Couture Concludes Paris… For Now
Imagine a collection in 150 shades of blue, boots made from the gilt foil that envelops champagne corks, countless folds turned into a dress, Amy Winehouse embroidered back to life and the Age of Enlightenment expressed in a frothy, gossamer gown. Paris’s Spring 2012 Haute Couture collections took to the high ground in ethereal, spirited collections designed to send the doldrums packing with an air kiss.
Karl Lagerfeld’s sets for Chanel’s shows are so mind-boggling they could overpower ordinary clothes, so it’s a good thing he deals exclusively in the extraordinary. The sleek jet interior for Chanel’s spring couture which took off from Paris’s Grand Palais expressed KLs desire to go up, up and away from it all in drop-waist dresses with a deliberate slouch “like boys with their jeans slipping off,” as he explained post-flight in the cockpit to Tim Blanks. The blue bouclé dresses, in spiced blues like two pieces in one, could have been a collection of trials for the perfect stewardess outfit circa 1962 all with stand away collars which frame the face like a cameo.
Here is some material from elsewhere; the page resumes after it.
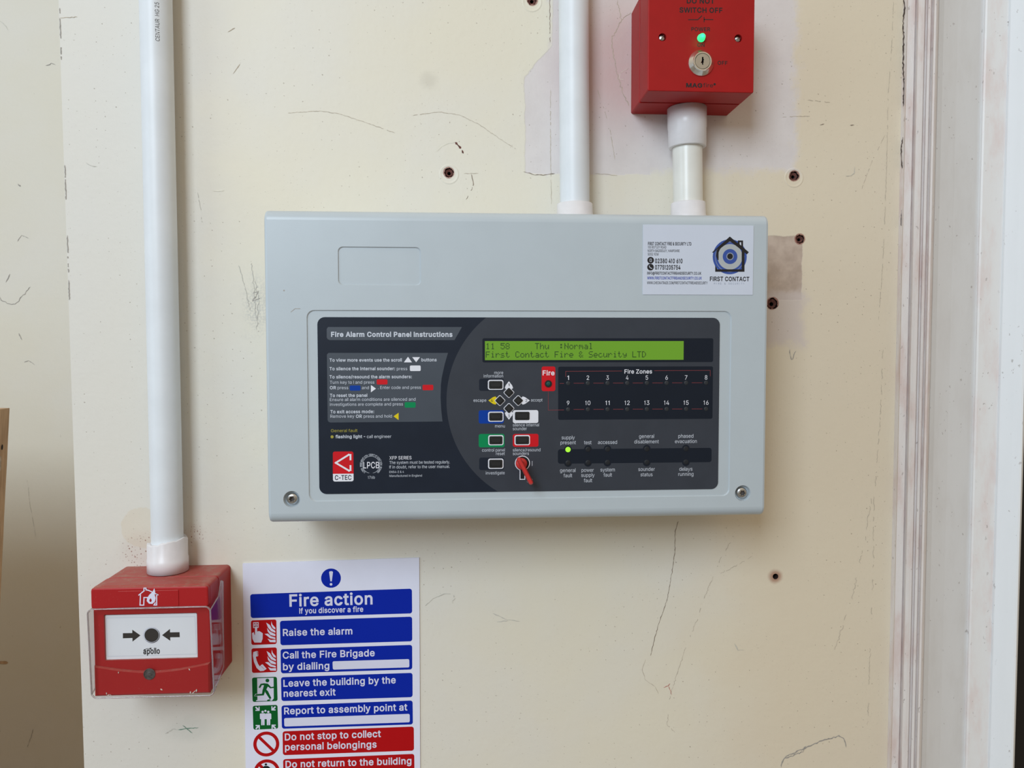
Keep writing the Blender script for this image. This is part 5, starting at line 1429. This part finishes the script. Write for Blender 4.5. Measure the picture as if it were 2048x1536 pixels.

Lagerfeld’s blue mood for evening is a series of jewel-encrusted puffy sleeve concoctions clustered with sequin pailletes in geometric forms all hand made one by one in Chanel’s ateliers.
Maison Martin Margiela’s Artisanal collection is the ultimate high/low indulgence, a obsessive assemblage of used up stuff transformed into pure couture. Each season’s round up of cast offs is a tour de force. This time MMM’s nimble-fingered team took 19th century embroidered linen bed sheets and made the house’s uniform lab coats, recreated the button dressing of London’s Pearly Kings, strung together a cocoon coat in nothing but Brazilian multicolored good luck bracelets and went through the trash after new year’s eve for champagne caps, wire and gilt foil patchworked for boots and a shirt.
Paris’s rising star Yiqing Yin held her second couture show after winning a design prize last year from France’s ANDAM and the river of pleats continues. Yin is the kind of self informed talent who invents her own design techniques and the pleats seem to veer in whirlpool currents over the curves of the body. The excitement this season is that she has also begin to work in liquid jersey, a more down to earth material that mere mortals will soon be able to actually buy. In Yin’s fairy fingers the slinky knits twist, criss cross and plunge over the torso for souped up goddess glamour.
Jean Paul Gaultier is a born showman and he’s funny, something fashion has in short supply these days. So JPG took Amy Winehouse, whose beehive and hourglass adorably trashy look is one of pop music’s strongest fashion statements, and danced through his entire collection with her. The fact that the singer’s dad found this homage in questionable taste is understandable, but fashion will celebrate it’s heroes and Winehouse instantly became one of them with her first song. JPGs Lace and sequins, bustiers and in bed all day satin dressing gowns flirt with Winehouse’s sassy neo-50s pizzazz.
Valentino’s Maria Grazia Chiuri and Pier Paolo Piccioli live in a different world in Rome at the house’s headquarters around the corner from the Spanish steps where their designs are carried out by teams of nimble-fingered seamstresses who spend countless hours on a single dress. Where big business couture seems to blast its message, Valentino whispers. Since taking the reigns of the house, the pair have shown a freshness and attention to detail that has lured a new generation of young customers without losing Val’s ladies. Inspired for spring by Rousseau’s dream of nature and the Age of Enlightenment, the collection of scoop neck and puffy sleeve dresses in pale silk florals looked airy and debutante worn with silky charentaise slippers. Smocking, lace over lace and tissue paper transparence closed the Paris collection with childlike grace.